Executive Council Statement | Better Pay and Benefits

In Support of Volkswagen Workers

Today, America’s workers need a lot of courage to stand up for a better future in their workplaces.

The AFL-CIO salutes the women and men of Volkswagen’s Chattanooga plant seeking UAW representation who displayed that courage, and then some.

Federal labor law states that it is the policy of our country to “encourage the practice and procedure of collective bargaining and to protect the exercise by workers of full freedom of association....”

To that end, union representation elections are supposed to be fair and democratic, conducted under conditions that permit the free and untrammeled choice by workers to exercise their right to vote.

Volkswagen, in contrast to many employers in the United States, respected the right of employees to make their own choice about union representation.  Volkswagen acknowledged that worker input on operations improvement plays an important part in the company’s success. 

Despite employer neutrality, the election at Volkswagen was held amidst a firestorm of interference—from politicians and outside special interest groups. Workers faced the unbridled opposition of the American plutocracy and its extreme right-wing political agents.

Tennessee State Sen. Bo Watson, the Republican leader in the state Assembly and other Tennessee politicians threatened to withhold incentives for possible expansion of the plant.

U.S. Sen. Bob Corker publicly stated that if workers voted against union representation, Volkswagen would bring new product to the Chattanooga plant.

We know that Sen. Corker and Gov. Bill Haslam engaged in an unconscionable abuse of power.  But we do not yet know the full scope of their misconduct.  Working people are determined that the facts will come out and that there will be complete accountability for their attack on Volkswagen workers’ rights—legally, politically and economically.

This was not an example of politicians expressing their opinions. These were clear and unmistakable threats by the powerful designed to interfere with the free exercise of workers’ right to vote in an election.

Grover Norquist, the Koch brothers and others, whose identify we have yet to learn, dumped money into a media campaign of lies and distortion whose sole purpose was to instill fear and uncertainty among the workers.
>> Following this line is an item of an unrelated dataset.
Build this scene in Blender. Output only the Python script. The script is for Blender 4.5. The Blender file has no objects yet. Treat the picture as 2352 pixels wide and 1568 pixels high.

This attack was not just an attack on Volkswagen workers exercising their rights.  It was an attack on our highest democratic principles.  The labor movement and our allies will mount a campaign to call out those who would wage a war against our most important freedoms in an attempt to maintain political and economic control.

Every union election is a contest between hope and fear—between hope for a better life in and out of the workplace and fear of the power of the powerful to punish workers for trying to make their hopes real.  The fact that this time it was a senator, a governor and organized wealth doesn’t change that their message was fear and hopelessness, backed up by threats.

In Chattanooga this week, the power of organized money was strong enough so that fear won a round.  It’s not the first time that money and callous threats had a short-term victory, and it won’t be the last. 

But our labor movement and our country are built on the great truth that, in the end, hope is stronger than fear. 

And so our message from the 12.5 million women and men of the AFL-CIO to the women and men of Volkswagen is this: When you stand up for yourselves, you stand up for everyone who works and you will never be alone.

We will be with Volkswagen workers—and workers across the South and the whole country—until they win the workplaces they, and all of us, deserve.